Decaying interest (8 comments)
Decaying interest
trichoplax‭ wrote over 1 year ago · edited over 1 year ago

That's an interesting point you raise about people who were interested a year ago not necessarily still being engaged. This makes me wonder if it might be useful for reactions to have different behaviour here than on other communities.

For example, a "casual user" reaction could disappear a month after it is added, and an "active user" reaction could disappear a week after it is added. This way the number of reactions shows how many people are currently engaged to the extent they claim.

  • I will only show in the "casual user" count if I drop in at least once a month to add the reaction again.
  • I will only show in the "active user" count if I add the reaction each week.
  • If I add both reactions, and then I don't get around to visiting the site for a couple of weeks, I will still show in the "casual user" count but not the "active user" count (until I visit and react again).
trichoplax‭ wrote over 1 year ago

I understand this is a burden to keep applying reactions, but it seems like a more up to date measure of how strongly people feel about getting the community going, and how enduring that feeling is.

matthewsnyder‭ wrote over 1 year ago

Here's my idea for a solution: https://meta.codidact.com/posts/289288

trichoplax‭ wrote over 1 year ago

Thanks for expanding the idea. I've added an answer there with an alternative idea that it made me think of, but maybe parts of both could be used in parallel.

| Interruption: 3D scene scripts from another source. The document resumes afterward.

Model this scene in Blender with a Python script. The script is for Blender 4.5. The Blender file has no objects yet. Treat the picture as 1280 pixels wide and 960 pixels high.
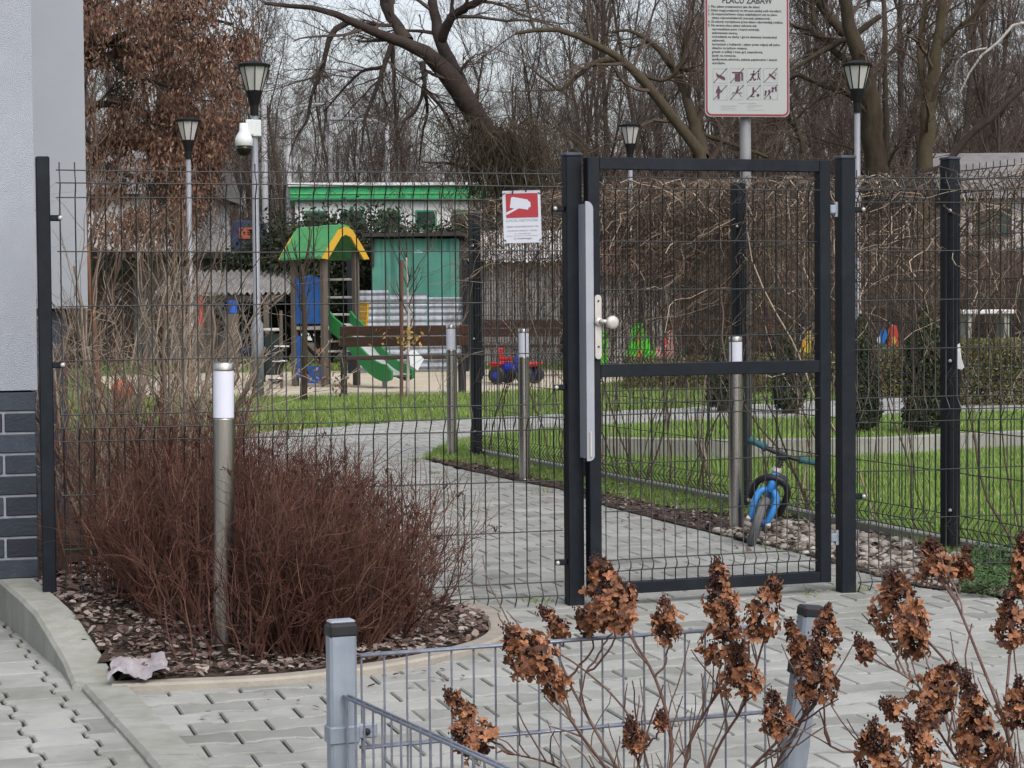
import bpy, math, random
import numpy as np
from mathutils import Matrix, Vector

random.seed(7)
RNG = np.random.default_rng(11)
PI = math.pi
SC = bpy.context.scene
COL = SC.collection

# ------------------------------------------------------------------ camera
CAM_H, FPX, PITCH, ROLL = 1.22, 2700.0, math.atan(110 / 2700), 0.0083
_R0, _U0 = np.array([1, 0, 0.]), np.array([0, math.sin(PITCH), math.cos(PITCH)])
_F = np.array([0, math.cos(PITCH), -math.sin(PITCH)])
_R = math.cos(ROLL) * _R0 - math.sin(ROLL) * _U0
_U = math.cos(ROLL) * _U0 + math.sin(ROLL) * _R0
CAM = np.array([0, 0, CAM_H])

def ray(px, py):
    return _F + _R * ((px - 640) / FPX) + _U * ((480 - py) / FPX)

def P(px, py, D):
    """point at distance y = D that the survey photo shows at px, py"""
    r = ray(px, py)
    return CAM + r * (D / r[1])

def G(px, py, z=0.0):
    """point of the level z that the survey photo shows at px, py"""
    r = ray(px, py)
    return CAM + r * ((z - CAM_H) / r[2])

def GX(px, D):
    """ground point at column px and distance D"""
    p = P(px, 370, D)
    return np.array([p[0], D, 0.0])

def cam_setup():
    cd = bpy.data.cameras.new('camera')
    co = bpy.data.objects.new('camera', cd)
    COL.objects.link(co)
    m = Matrix(((_R[0], _U[0], -_F[0], 0), (_R[1], _U[1], -_F[1], 0), (_R[2], _U[2], -_F[2], CAM_H), (0, 0, 0, 1)))
    co.matrix_world = m
    cd.sensor_fit = 'HORIZONTAL'
    cd.angle = 2 * math.atan(640 / FPX)
    cd.clip_start, cd.clip_end = 0.1, 2000
    SC.camera = co
cam_setup()

# ------------------------------------------------------------------ colour / materials
def lin(c):
    c = c / 255.0
    return c / 12.92 if c <= 0.04045 else ((c + 0.055) / 1.055) ** 2.4

def S(r, g, b):
    return (lin(r), lin(g), lin(b), 1)

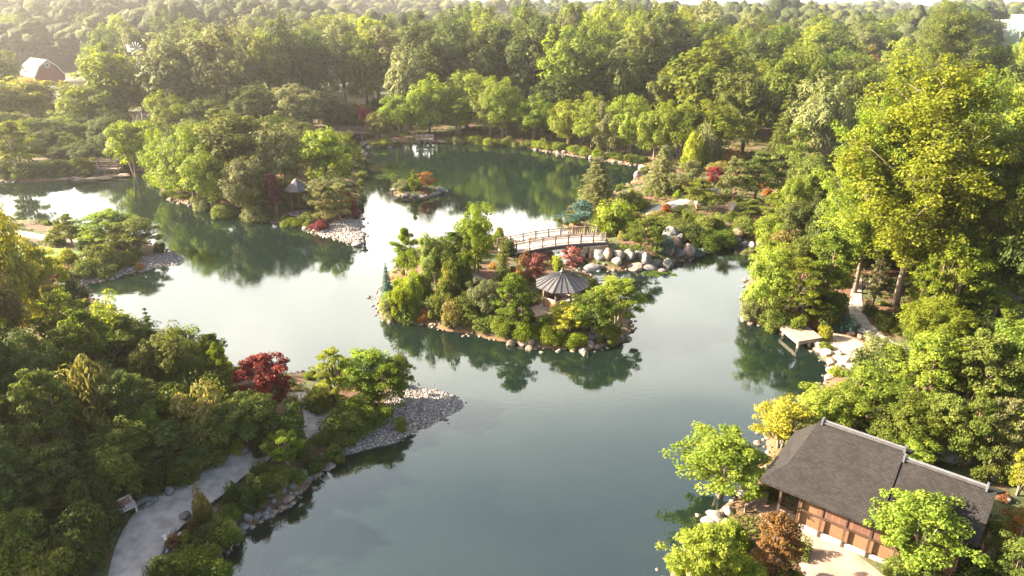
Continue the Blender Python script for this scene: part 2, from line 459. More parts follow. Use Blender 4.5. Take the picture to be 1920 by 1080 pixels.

Lundin‭ wrote about 1 year ago

I think that if you launch a site idea and there is not an immediate burst of interest and activity, with lots of people posting Q&A or meta discussions, then that will probably still be the case some 6-12 months later. So rather than speaking just about reactions decaying, perhaps the whole site proposal should decay and get moved to some "freezer" containing things that never kicked off. What was said during the failed launch is still of interest for future readers though, in case someone wishes to renew the idea or avoid repeating the same mistakes etc.

matthewsnyder‭ wrote about 1 year ago

Why would you move it to a freezer? That seems user-hostile.

Having the proposal at all is valuable, even if it never graduates into an actual site, because then people can still ask and answer questions in the incubator. Since the distribution of activity is always that most sites have less, we can expect that most proposals will never have enough users to justify creating a site. But that doesn't mean you should lock down the proposal and prevent those users from having their discussion.

IMO "stale" proposal should just be allowed to be stale. Maybe the proposals list can be sorted by last activity in the proposal tag, to help with people browse it.

trichoplax‭ wrote about 1 year ago

I like this idea of sorting the proposals list by last activity in the proposal tag. It seems a good compromise between freezing and staying at the top of the list when inactive.

Lundin‭ wrote about 1 year ago

matthewsnyder‭ Right now we already have far more proposals than the total number of users working with actively supporting any proposal. The purpose of this Incubator thing shouldn't be a place where people drop a new wild idea every week then leave - that's not constructive or helpful. So it would be nice if those wild brainstorming zero activity proposals are moved somewhere where they aren't disruptive to the few proposals that are actually having some activity.